* _Task goal_:
Collect all the lines that mention the word "scene".
========================
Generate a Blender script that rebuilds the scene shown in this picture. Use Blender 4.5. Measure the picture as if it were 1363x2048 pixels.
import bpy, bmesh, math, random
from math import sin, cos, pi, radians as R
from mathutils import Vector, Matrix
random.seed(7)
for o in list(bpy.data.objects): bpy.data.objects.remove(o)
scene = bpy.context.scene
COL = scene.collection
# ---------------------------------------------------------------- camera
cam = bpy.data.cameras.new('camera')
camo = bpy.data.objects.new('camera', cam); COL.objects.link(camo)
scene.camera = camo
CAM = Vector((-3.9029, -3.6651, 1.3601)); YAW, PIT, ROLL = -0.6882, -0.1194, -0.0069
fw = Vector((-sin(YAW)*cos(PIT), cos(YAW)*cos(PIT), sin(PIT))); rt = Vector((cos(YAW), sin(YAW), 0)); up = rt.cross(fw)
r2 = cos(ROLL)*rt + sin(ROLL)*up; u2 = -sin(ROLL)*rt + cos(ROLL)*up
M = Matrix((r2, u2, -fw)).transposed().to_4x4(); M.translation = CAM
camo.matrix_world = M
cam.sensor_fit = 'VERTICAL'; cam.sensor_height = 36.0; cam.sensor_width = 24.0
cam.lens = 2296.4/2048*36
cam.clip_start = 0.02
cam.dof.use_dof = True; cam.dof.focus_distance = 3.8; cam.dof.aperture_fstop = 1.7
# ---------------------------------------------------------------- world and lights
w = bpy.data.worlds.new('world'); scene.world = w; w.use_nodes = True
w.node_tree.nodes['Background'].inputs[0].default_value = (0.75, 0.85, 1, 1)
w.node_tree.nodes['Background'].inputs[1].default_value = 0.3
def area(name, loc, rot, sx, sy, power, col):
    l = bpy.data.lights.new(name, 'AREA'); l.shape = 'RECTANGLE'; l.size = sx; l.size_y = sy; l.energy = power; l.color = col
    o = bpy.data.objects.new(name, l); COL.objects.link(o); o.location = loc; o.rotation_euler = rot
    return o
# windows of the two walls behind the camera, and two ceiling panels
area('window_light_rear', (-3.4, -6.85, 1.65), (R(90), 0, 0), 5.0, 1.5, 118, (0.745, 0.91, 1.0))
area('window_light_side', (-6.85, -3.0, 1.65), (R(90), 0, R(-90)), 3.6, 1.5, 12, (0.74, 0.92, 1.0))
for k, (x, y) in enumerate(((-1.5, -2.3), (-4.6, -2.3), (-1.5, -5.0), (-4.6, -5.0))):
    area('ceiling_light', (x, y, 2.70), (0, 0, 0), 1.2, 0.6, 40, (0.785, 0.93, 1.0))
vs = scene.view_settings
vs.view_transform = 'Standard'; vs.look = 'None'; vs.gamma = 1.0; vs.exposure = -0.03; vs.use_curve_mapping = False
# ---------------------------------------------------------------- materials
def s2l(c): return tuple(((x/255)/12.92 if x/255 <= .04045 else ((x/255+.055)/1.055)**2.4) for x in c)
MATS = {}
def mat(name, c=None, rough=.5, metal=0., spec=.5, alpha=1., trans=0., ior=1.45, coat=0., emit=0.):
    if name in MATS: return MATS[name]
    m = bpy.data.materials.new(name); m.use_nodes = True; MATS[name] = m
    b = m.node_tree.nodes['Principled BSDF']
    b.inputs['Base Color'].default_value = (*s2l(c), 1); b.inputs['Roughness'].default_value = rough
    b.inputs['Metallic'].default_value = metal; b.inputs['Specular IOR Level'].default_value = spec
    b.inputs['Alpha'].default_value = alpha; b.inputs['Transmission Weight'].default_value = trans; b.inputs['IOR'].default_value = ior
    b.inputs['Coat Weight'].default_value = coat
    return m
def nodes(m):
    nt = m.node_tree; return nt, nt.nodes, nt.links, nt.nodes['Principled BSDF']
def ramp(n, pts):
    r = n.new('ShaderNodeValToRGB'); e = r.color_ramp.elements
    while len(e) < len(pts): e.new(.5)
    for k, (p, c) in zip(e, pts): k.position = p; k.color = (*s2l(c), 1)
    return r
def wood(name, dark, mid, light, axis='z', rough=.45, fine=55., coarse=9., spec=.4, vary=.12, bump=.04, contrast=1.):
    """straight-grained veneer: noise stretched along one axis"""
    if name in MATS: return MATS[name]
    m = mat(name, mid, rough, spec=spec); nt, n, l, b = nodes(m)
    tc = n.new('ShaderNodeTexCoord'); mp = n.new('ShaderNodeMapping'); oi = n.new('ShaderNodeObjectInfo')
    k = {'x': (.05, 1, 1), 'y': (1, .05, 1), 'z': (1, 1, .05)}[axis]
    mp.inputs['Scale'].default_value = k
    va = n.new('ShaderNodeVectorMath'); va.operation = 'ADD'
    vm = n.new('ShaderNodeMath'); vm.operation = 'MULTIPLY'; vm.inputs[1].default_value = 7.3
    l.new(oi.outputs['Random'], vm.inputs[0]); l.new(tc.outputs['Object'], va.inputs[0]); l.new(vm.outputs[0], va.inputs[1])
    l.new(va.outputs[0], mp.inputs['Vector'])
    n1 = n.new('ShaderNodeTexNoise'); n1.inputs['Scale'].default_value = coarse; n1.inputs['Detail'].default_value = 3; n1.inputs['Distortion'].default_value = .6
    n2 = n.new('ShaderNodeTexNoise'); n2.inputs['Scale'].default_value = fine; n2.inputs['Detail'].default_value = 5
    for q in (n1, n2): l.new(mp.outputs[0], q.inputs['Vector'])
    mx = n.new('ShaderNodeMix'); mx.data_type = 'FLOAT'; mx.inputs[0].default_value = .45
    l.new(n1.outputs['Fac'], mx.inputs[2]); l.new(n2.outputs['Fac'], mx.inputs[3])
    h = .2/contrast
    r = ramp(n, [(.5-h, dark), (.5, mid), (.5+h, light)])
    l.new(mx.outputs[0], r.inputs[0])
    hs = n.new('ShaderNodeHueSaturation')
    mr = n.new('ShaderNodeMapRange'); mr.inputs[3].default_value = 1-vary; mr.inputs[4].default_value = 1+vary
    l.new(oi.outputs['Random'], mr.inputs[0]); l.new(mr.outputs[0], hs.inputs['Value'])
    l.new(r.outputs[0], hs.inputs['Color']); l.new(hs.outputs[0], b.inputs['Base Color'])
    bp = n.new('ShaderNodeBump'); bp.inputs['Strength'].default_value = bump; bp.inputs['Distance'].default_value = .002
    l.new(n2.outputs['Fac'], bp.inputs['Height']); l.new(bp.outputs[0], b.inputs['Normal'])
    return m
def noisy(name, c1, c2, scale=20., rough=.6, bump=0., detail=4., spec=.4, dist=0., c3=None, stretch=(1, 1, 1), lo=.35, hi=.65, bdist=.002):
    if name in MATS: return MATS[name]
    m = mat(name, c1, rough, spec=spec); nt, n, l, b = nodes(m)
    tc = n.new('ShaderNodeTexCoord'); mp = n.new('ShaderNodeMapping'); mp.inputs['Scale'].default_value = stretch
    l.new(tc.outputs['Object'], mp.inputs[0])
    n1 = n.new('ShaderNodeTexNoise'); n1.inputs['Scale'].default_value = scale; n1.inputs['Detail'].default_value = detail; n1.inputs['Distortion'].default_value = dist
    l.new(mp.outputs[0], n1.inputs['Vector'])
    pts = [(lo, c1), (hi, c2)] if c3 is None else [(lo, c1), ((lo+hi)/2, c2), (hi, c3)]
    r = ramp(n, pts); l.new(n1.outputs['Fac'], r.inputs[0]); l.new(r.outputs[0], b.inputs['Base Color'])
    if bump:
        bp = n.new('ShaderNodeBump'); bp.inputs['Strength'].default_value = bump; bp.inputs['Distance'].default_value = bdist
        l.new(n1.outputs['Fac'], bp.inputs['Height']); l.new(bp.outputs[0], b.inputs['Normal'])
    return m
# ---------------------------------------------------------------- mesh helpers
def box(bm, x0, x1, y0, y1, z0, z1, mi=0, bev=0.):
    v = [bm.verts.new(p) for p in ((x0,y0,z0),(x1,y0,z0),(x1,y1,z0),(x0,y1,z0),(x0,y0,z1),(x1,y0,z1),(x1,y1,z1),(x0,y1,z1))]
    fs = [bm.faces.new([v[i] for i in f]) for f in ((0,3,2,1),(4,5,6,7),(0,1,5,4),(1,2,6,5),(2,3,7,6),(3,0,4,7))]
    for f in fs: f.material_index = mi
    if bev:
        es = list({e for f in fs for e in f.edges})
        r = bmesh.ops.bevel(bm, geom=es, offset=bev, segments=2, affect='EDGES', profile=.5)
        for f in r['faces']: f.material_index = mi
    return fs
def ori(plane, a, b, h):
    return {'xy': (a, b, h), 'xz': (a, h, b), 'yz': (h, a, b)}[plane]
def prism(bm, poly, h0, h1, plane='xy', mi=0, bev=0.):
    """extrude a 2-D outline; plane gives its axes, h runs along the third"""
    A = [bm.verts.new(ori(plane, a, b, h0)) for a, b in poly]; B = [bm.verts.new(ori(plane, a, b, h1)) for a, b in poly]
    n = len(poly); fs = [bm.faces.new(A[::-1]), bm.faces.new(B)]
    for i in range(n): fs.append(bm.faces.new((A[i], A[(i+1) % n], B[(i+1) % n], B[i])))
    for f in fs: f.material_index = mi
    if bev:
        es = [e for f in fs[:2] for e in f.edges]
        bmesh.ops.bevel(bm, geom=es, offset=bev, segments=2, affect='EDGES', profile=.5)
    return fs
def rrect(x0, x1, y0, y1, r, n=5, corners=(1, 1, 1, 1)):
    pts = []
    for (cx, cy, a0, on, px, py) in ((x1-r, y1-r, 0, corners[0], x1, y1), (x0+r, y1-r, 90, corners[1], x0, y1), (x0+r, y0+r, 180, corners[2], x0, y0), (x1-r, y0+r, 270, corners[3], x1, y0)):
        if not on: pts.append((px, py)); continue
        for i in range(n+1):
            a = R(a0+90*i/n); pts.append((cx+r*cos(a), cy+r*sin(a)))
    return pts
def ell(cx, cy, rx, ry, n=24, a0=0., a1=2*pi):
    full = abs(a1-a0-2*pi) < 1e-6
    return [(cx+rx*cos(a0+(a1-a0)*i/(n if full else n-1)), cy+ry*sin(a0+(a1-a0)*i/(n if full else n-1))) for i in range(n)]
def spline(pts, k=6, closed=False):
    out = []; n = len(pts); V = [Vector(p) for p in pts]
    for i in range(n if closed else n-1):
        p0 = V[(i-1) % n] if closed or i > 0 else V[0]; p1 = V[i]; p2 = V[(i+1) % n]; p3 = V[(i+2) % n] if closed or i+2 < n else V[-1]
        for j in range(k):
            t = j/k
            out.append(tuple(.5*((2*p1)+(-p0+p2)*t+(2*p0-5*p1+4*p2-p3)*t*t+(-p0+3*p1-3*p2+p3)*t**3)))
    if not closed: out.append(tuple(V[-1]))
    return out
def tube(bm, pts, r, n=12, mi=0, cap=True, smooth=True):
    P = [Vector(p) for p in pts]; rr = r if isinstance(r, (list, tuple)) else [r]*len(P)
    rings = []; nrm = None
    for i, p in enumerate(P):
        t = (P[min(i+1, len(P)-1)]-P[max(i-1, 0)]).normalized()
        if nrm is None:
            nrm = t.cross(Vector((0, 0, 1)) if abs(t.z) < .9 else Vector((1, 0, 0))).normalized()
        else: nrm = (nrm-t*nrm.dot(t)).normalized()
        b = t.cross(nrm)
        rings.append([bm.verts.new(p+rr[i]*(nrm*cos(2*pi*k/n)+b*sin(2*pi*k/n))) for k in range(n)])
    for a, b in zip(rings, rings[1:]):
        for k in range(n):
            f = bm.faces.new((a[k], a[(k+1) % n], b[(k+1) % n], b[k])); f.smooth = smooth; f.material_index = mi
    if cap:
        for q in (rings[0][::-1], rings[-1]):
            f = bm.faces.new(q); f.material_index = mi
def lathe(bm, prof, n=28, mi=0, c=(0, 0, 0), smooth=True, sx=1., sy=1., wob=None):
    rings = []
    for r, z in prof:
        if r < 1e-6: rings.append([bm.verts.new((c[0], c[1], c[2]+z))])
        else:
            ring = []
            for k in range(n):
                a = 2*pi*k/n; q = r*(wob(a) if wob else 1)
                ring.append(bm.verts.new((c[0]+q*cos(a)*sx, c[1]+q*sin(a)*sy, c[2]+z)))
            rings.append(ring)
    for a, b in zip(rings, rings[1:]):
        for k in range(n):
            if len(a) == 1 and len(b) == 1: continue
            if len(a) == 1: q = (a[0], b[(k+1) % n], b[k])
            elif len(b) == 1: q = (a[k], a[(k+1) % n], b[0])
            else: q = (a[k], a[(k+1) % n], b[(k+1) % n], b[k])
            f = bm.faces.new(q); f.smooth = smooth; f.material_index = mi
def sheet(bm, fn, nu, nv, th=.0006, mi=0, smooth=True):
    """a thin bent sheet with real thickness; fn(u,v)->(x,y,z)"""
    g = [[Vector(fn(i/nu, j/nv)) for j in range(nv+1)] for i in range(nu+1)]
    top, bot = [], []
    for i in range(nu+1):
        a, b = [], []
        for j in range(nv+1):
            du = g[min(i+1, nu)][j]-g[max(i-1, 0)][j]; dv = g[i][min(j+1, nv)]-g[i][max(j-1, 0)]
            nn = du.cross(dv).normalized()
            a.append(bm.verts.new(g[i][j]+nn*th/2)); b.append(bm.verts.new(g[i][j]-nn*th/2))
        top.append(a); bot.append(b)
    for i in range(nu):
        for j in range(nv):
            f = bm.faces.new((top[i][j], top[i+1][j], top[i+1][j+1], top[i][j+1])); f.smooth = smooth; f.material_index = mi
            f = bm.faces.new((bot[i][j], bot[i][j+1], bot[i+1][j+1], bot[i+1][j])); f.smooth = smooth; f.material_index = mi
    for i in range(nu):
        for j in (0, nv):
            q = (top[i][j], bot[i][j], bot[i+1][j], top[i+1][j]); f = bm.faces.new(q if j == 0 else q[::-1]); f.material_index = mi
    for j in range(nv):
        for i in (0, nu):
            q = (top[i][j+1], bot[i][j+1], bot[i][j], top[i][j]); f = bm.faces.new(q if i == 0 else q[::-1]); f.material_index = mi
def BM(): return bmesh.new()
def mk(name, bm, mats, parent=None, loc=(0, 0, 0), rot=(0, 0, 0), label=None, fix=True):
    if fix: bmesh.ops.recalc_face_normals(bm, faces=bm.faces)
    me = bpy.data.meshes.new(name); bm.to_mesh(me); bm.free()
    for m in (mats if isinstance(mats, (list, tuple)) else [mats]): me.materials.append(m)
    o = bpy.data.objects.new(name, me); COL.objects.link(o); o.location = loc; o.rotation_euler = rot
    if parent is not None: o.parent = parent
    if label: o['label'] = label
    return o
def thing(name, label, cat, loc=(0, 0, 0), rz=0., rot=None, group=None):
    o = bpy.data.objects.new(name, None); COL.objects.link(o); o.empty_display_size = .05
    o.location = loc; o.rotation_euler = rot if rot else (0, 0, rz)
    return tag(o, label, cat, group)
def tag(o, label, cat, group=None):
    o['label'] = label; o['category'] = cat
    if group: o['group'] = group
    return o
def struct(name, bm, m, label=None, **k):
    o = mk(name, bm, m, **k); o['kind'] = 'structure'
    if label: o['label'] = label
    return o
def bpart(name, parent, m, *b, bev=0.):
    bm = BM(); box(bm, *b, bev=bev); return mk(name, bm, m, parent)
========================
* _Task solution_:
Generate a Blender script that rebuilds the scene shown in this picture. Use Blender 4.5. Measure the picture as if it were 1363x2048 pixels.
scene = bpy.context.scene
COL = scene.collection
scene.camera = camo
w = bpy.data.worlds.new('world'); scene.world = w; w.use_nodes = True
vs = scene.view_settings